»»
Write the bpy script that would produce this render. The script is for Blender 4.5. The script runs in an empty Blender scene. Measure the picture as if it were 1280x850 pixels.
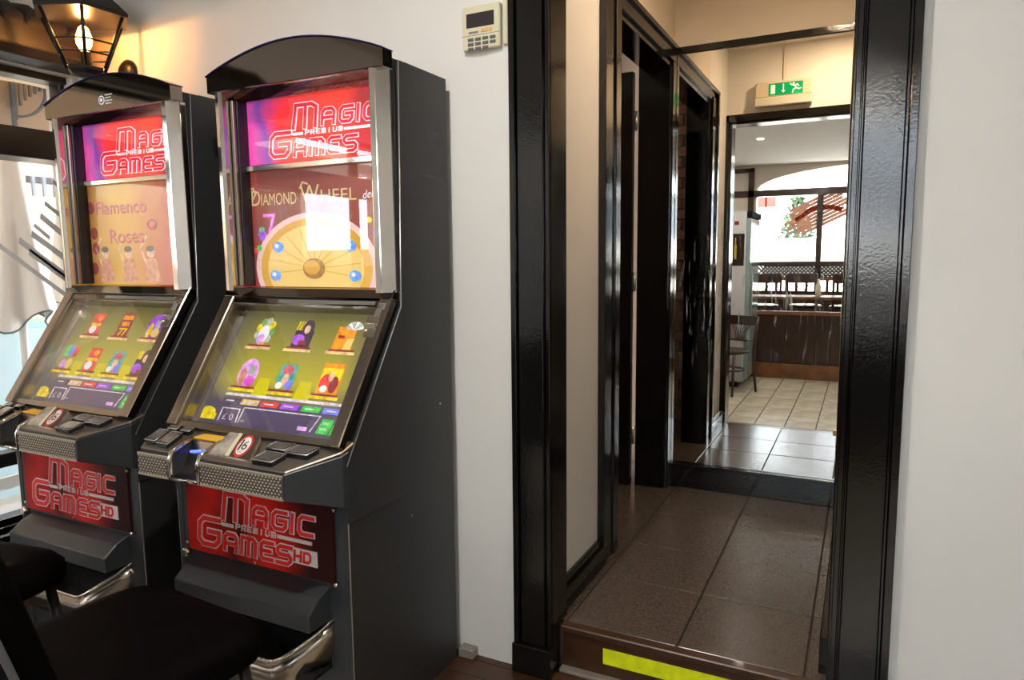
import bpy, bmesh, math, random
from mathutils import Vector, Matrix
random.seed(4)
S = bpy.context.scene
COL = S.collection
PI = math.pi
# ---------------------------------------------------------------- camera
H = 1.436
yaw, pitch, roll = (math.radians(a) for a in (26.569, 6.6486, 0.5737))
cy, sy, cp, sp = math.cos(yaw), math.sin(yaw), math.cos(pitch), math.sin(pitch)
fwd = Vector((-sy*cp, cy*cp, -sp)); rgt = Vector((cy, sy, 0)); dwn = fwd.cross(rgt)
cr, sr = math.cos(roll), math.sin(roll)
r2 = cr*rgt + sr*dwn; d2 = -sr*rgt + cr*dwn
cam = bpy.data.cameras.new('camera'); camo = bpy.data.objects.new('camera', cam); COL.objects.link(camo)
camo.matrix_world = Matrix(((r2.x, -d2.x, -fwd.x, 0), (r2.y, -d2.y, -fwd.y, 0), (r2.z, -d2.z, -fwd.z, H), (0, 0, 0, 1)))
cam.sensor_width = 36; cam.sensor_fit = 'HORIZONTAL'; cam.lens = 879.46*36/1280; cam.clip_start = 0.02
S.camera = camo
# ---------------------------------------------------------------- sky, sun, exposure
w = bpy.data.worlds.new('sky'); S.world = w; w.use_nodes = True
wn = w.node_tree; wn.nodes.clear()
wo = wn.nodes.new('ShaderNodeOutputWorld'); wb = wn.nodes.new('ShaderNodeBackground')
wb.inputs['Color'].default_value = (0.84, 0.92, 1.0, 1); wb.inputs['Strength'].default_value = 8.0
wn.links.new(wb.outputs[0], wo.inputs[0])
sun = bpy.data.lights.new('sun', 'SUN'); sun.energy = 30; sun.angle = 0.01; sun.color = (1, 0.95, 0.87)
suno = bpy.data.objects.new('sun', sun); COL.objects.link(suno)
suno.rotation_euler = Vector((0.25, -0.70, -0.75)).to_track_quat('-Z', 'Y').to_euler()
S.view_settings.view_transform = 'Standard'; S.view_settings.look = 'None'
S.view_settings.gamma = 1.0; S.view_settings.use_curve_mapping = False
S.view_settings.exposure = 0.42
S.cycles.use_denoising = True
S.cycles.transparent_max_bounces = 16

# ---------------------------------------------------------------- materials
def newmat(name):
    m = bpy.data.materials.new(name); m.use_nodes = True
    return m, m.node_tree.nodes, m.node_tree.links, m.node_tree.nodes['Principled BSDF']
def mat(name, col, rough=0.5, metal=0.0, emit=0.0, ecol=None, coat=0.0, spec=None, noise=None, bump=None):
    """noise=(scale, amount): value mottling; bump=(scale, strength, distance)"""
    m, N, L, b = newmat(name)
    b.inputs['Base Color'].default_value = (*col, 1); b.inputs['Roughness'].default_value = rough
    b.inputs['Metallic'].default_value = metal
    if coat: b.inputs['Coat Weight'].default_value = coat; b.inputs['Coat Roughness'].default_value = 0.08
    if spec is not None: b.inputs['Specular IOR Level'].default_value = spec
    if emit:
        b.inputs['Emission Color'].default_value = (*(ecol or col), 1); b.inputs['Emission Strength'].default_value = emit
    if noise or bump:
        tc = N.new('ShaderNodeTexCoord')
    if noise:
        n = N.new('ShaderNodeTexNoise'); n.inputs['Scale'].default_value = noise[0]; n.inputs['Detail'].default_value = 5
        L.new(tc.outputs['Object'], n.inputs['Vector'])
        r = N.new('ShaderNodeValToRGB')
        a = noise[1]
        r.color_ramp.elements[0].position = 0.3; r.color_ramp.elements[1].position = 0.7
        r.color_ramp.elements[0].color = (*[max(0, c*(1-a)) for c in col], 1)
        r.color_ramp.elements[1].color = (*[min(1, c*(1+a)) for c in col], 1)
        L.new(n.outputs['Fac'], r.inputs['Fac']); L.new(r.outputs['Color'], b.inputs['Base Color'])
        if emit: L.new(r.outputs['Color'], b.inputs['Emission Color'])
    if bump:
        n2 = N.new('ShaderNodeTexNoise'); n2.inputs['Scale'].default_value = bump[0]; n2.inputs['Detail'].default_value = 4
        L.new(tc.outputs['Object'], n2.inputs['Vector'])
        bp = N.new('ShaderNodeBump'); bp.inputs['Strength'].default_value = bump[1]; bp.inputs['Distance'].default_value = bump[2]
        L.new(n2.outputs['Fac'], bp.inputs['Height']); L.new(bp.outputs['Normal'], b.inputs['Normal'])
        if coat: L.new(bp.outputs['Normal'], b.inputs['Coat Normal'])
    return m
def emis(name, col, s=1.0, noise=None):
    return mat(name, col, 0.4, emit=s, noise=noise, spec=0.2)
def glass(name, tint=(1, 1, 1), ior=1.5, rough=0.0, boost=0.0):
    m, N, L, b = newmat(name); N.remove(b)
    o = N['Material Output']
    t = N.new('ShaderNodeBsdfTransparent'); t.inputs['Color'].default_value = (*tint, 1)
    g = N.new('ShaderNodeBsdfGlossy'); g.inputs['Roughness'].default_value = rough; g.inputs['Color'].default_value = (1, 1, 1, 1)
    # Schlick reflectance, the same from both faces of the thin pane
    ge = N.new('ShaderNodeNewGeometry'); dp = N.new('ShaderNodeVectorMath'); dp.operation = 'DOT_PRODUCT'
    L.new(ge.outputs['Normal'], dp.inputs[0]); L.new(ge.outputs['Incoming'], dp.inputs[1])
    ab = N.new('ShaderNodeMath'); ab.operation = 'ABSOLUTE'; L.new(dp.outputs['Value'], ab.inputs[0])
    om_ = N.new('ShaderNodeMath'); om_.operation = 'SUBTRACT'; om_.inputs[0].default_value = 1; L.new(ab.outputs[0], om_.inputs[1])
    p5 = N.new('ShaderNodeMath'); p5.operation = 'POWER'; p5.inputs[1].default_value = 5; L.new(om_.outputs[0], p5.inputs[0])
    F0 = ((ior-1)/(ior+1))**2
    f = N.new('ShaderNodeMath'); f.operation = 'MULTIPLY_ADD'; f.inputs[1].default_value = 1-F0; f.inputs[2].default_value = F0; L.new(p5.outputs[0], f.inputs[0])
    mx = N.new('ShaderNodeMixShader')
    L.new(f.outputs[0], mx.inputs[0]); L.new(t.outputs[0], mx.inputs[1]); L.new(g.outputs[0], mx.inputs[2]); L.new(mx.outputs[0], o.inputs[0])
    return m
def ramp_emis(name, stops, axis, lo, hi, s=1.0, spots=None):
    """glowing print: colour runs along one object axis"""
    m, N, L, b = newmat(name)
    tc = N.new('ShaderNodeTexCoord'); sx = N.new('ShaderNodeSeparateXYZ'); L.new(tc.outputs['Object'], sx.inputs[0])
    mr = N.new('ShaderNodeMapRange'); mr.inputs['From Min'].default_value = lo; mr.inputs['From Max'].default_value = hi
    n = N.new('ShaderNodeTexNoise'); n.inputs['Scale'].default_value = 6; L.new(tc.outputs['Object'], n.inputs['Vector'])
    ad = N.new('ShaderNodeMath'); ad.operation = 'MULTIPLY_ADD'; ad.inputs[1].default_value = 0.35; 
    L.new(sx.outputs[axis], mr.inputs['Value']); L.new(n.outputs['Fac'], ad.inputs[0]); L.new(mr.outputs[0], ad.inputs[2])
    r = N.new('ShaderNodeValToRGB'); el = r.color_ramp.elements
    el[0].position = stops[0][0]; el[0].color = (*stops[0][1], 1); el[1].position = stops[-1][0]; el[1].color = (*stops[-1][1], 1)
    for p, c in stops[1:-1]:
        e = el.new(p); e.color = (*c, 1)
    L.new(ad.outputs[0], r.inputs['Fac'])
    b.inputs['Roughness'].default_value = 0.4; b.inputs['Specular IOR Level'].default_value = 0.2
    L.new(r.outputs['Color'], b.inputs['Base Color'])
    L.new(r.outputs['Color'], b.inputs['Emission Color']); b.inputs['Emission Strength'].default_value = s
    return m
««
Leave the pictures out and reproduce exactly the lines from the top of the listing above through the line with "S.cycles.transparent_max_bounces = 16".

● **Solution**:
Write the bpy script that would produce this render. The script is for Blender 4.5. The script runs in an empty Blender scene. Measure the picture as if it were 1280x850 pixels.
import bpy, bmesh, math, random
from mathutils import Vector, Matrix
random.seed(4)
S = bpy.context.scene
COL = S.collection
PI = math.pi
# ---------------------------------------------------------------- camera
H = 1.436
yaw, pitch, roll = (math.radians(a) for a in (26.569, 6.6486, 0.5737))
cy, sy, cp, sp = math.cos(yaw), math.sin(yaw), math.cos(pitch), math.sin(pitch)
fwd = Vector((-sy*cp, cy*cp, -sp)); rgt = Vector((cy, sy, 0)); dwn = fwd.cross(rgt)
cr, sr = math.cos(roll), math.sin(roll)
r2 = cr*rgt + sr*dwn; d2 = -sr*rgt + cr*dwn
cam = bpy.data.cameras.new('camera'); camo = bpy.data.objects.new('camera', cam); COL.objects.link(camo)
camo.matrix_world = Matrix(((r2.x, -d2.x, -fwd.x, 0), (r2.y, -d2.y, -fwd.y, 0), (r2.z, -d2.z, -fwd.z, H), (0, 0, 0, 1)))
cam.sensor_width = 36; cam.sensor_fit = 'HORIZONTAL'; cam.lens = 879.46*36/1280; cam.clip_start = 0.02
S.camera = camo
# ---------------------------------------------------------------- sky, sun, exposure
w = bpy.data.worlds.new('sky'); S.world = w; w.use_nodes = True
wn = w.node_tree; wn.nodes.clear()
wo = wn.nodes.new('ShaderNodeOutputWorld'); wb = wn.nodes.new('ShaderNodeBackground')
wb.inputs['Color'].default_value = (0.84, 0.92, 1.0, 1); wb.inputs['Strength'].default_value = 8.0
wn.links.new(wb.outputs[0], wo.inputs[0])
sun = bpy.data.lights.new('sun', 'SUN'); sun.energy = 30; sun.angle = 0.01; sun.color = (1, 0.95, 0.87)
suno = bpy.data.objects.new('sun', sun); COL.objects.link(suno)
suno.rotation_euler = Vector((0.25, -0.70, -0.75)).to_track_quat('-Z', 'Y').to_euler()
S.view_settings.view_transform = 'Standard'; S.view_settings.look = 'None'
S.view_settings.gamma = 1.0; S.view_settings.use_curve_mapping = False
S.view_settings.exposure = 0.42
S.cycles.use_denoising = True
S.cycles.transparent_max_bounces = 16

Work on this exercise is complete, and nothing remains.